Bir şeyin biteceğini, bitişe yaklaştığınızı anladığınızda üzerinize çöken o hüzün... Haziran aylarında okul biterken, eylül ayında okul açılırken yaşamıştık hani bu duygunun bir tık altını. Bir şeyler biterken yaşlanırız. Azalırız. Bazılarımız zenginleşir ama giden zaman yine de bizi biraz eksiltir. Kendimi bildim bileli uzun yürüyüşler yaparım. Spor olsun diye değil. Eskiden mecburiyetten yürürdüm; sonra sonra alışkanlık oldu. Yürüdüm. İlk kez bugün yorulduğumu fark ettim. Hatta zaman zaman durdum. 

 

Şehrin beni yorduğunu zannederdim; oysa rutinmiş yorup bırakan. Bunu da dün gece anladım. Yani şehirden köye göç falan artistik şeylermiş. Mesele hali anlayabilmekmiş.

 

Bu durumda iki şey çıktı karşıma; tükenen bir şeyler var ve rutine, hâlihazıra fena kapılmışım. 

 

Bir dostun ölümü ve eski kitaplarımı tekrar gözden geçirmek, yeni basımları için hazırlık yapmam biraz durmama neden oldu. Çokça konuştuğumuz; dünyanın dönüyor olması bizim acele etmemizi gerektirmez, gerçeğini yoğun bir şekilde hissettim. Zihin yönlendirenlere aşırı itibar ettiğimiz zamanlarda insanın zihnini koruması, hatta zihnini kendinin yönetmesi çok zor. Biliyorum. Hatta, çok zaman zihnimiz bizim, özümüzün aksine hareket ettiğinde bile dilimiz yanlışımızı savunmak için canhıraş çaba harcar. Bizim olmayan fikri canla başla savunuruz. Ne zaman ki- eğer kendimizi dizginlememişsek- bitişi hissederiz; o zaman oyuna, kendi oyunumuza geldiğimizi görürüz. 

 

Yıllar önce bir kurumda çalışırken kurumdaki üstlerimi fena halde asr-ı saadet yöneticileri, Büyük Türkiye'nin yılmaz fikir işçileri zannıyla dinlemiştim. Onca yıl John le Carre casusluk romanları okuduğumu unutmuş, Devletin İdeolojik Aygıtlarını şerh etmemiş, mesela Vedat Türkali'nin o kallavi romanı Güven'i ben tashih etmemişim gibi 'Emir, demiri keser' diye yürümüştüm güvenle; bana, yaptığım tasarrufları soracakları yerde özel hayatımı sorgulayan memurlarla.
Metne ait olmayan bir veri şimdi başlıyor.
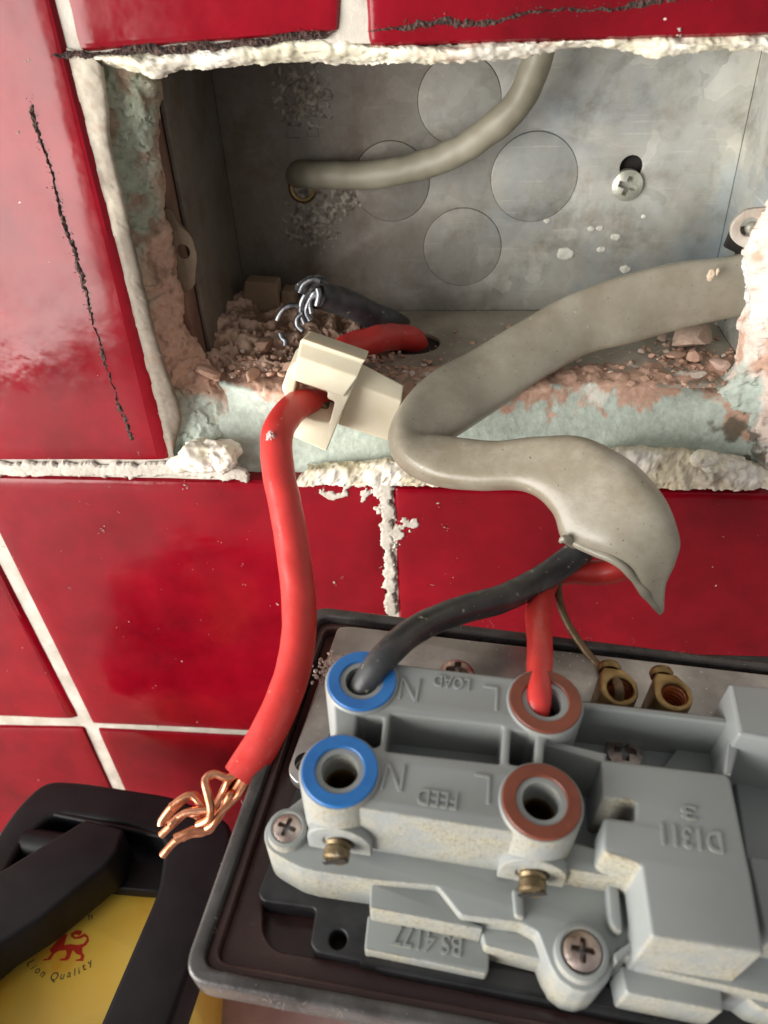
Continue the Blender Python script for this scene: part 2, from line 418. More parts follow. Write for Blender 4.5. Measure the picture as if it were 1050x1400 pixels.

Oysa ömür bir bütündü ve siz ne kadar birikim yaparsanız yapın, bedel öderseniz ödeyin yürüdükleriniz alt tarafı memur ise, hikâye biterken anlarsınız oyuna geldiğinizi. 

 

Bu basit bir örnekti. Dışarıdakilerden daha tehlikeli olan içeridekidir. İnsanın kendine attığı kazık en pahalıya mal olanıdır. (Hiç kimseye zulmetmez Hüdası/Her kulun çektiği kendi cezası, Namık Kemal) Zira, dışarıdakiler paranıza ve müddetinize, en fazla onurunuza zarar verirler. İnsanın kendine oynadığı oyun ise ömrüne ve cesaretine mal olur. 

 

Ömür geçiyor... Bir romana dalıp gidecek kadar ehil değil bilincim. Şöyle iki rekat namaz kılarken tüm dünyayı silkip atamıyorum. Herkes kadar fukara bir hayatım var, demek isterdim ama biliyorum birçoğu ömrünü zenginleştiriyor. Fukara zihinlerin oyuncağı olup gidiyoruz güzelim âlemde. Oysa bedel ödeye ödeye borcunu kapatamayan bir Dostoyevski kahramanı gibi bocalaya bocalaya, verilmiş ömrü tırmalaya tırmalaya bitirmek üzere olduğumu düşünüyorum.

 

Atanmışlar, adanmışlar, inanmışlar ve dibine kadar yaşayanlar da bitişleri hissettiklerinde hüzünlenirler mi? 

Ben sadece şükretmek ve hayatı hissetmek istiyorum kalan vakitte.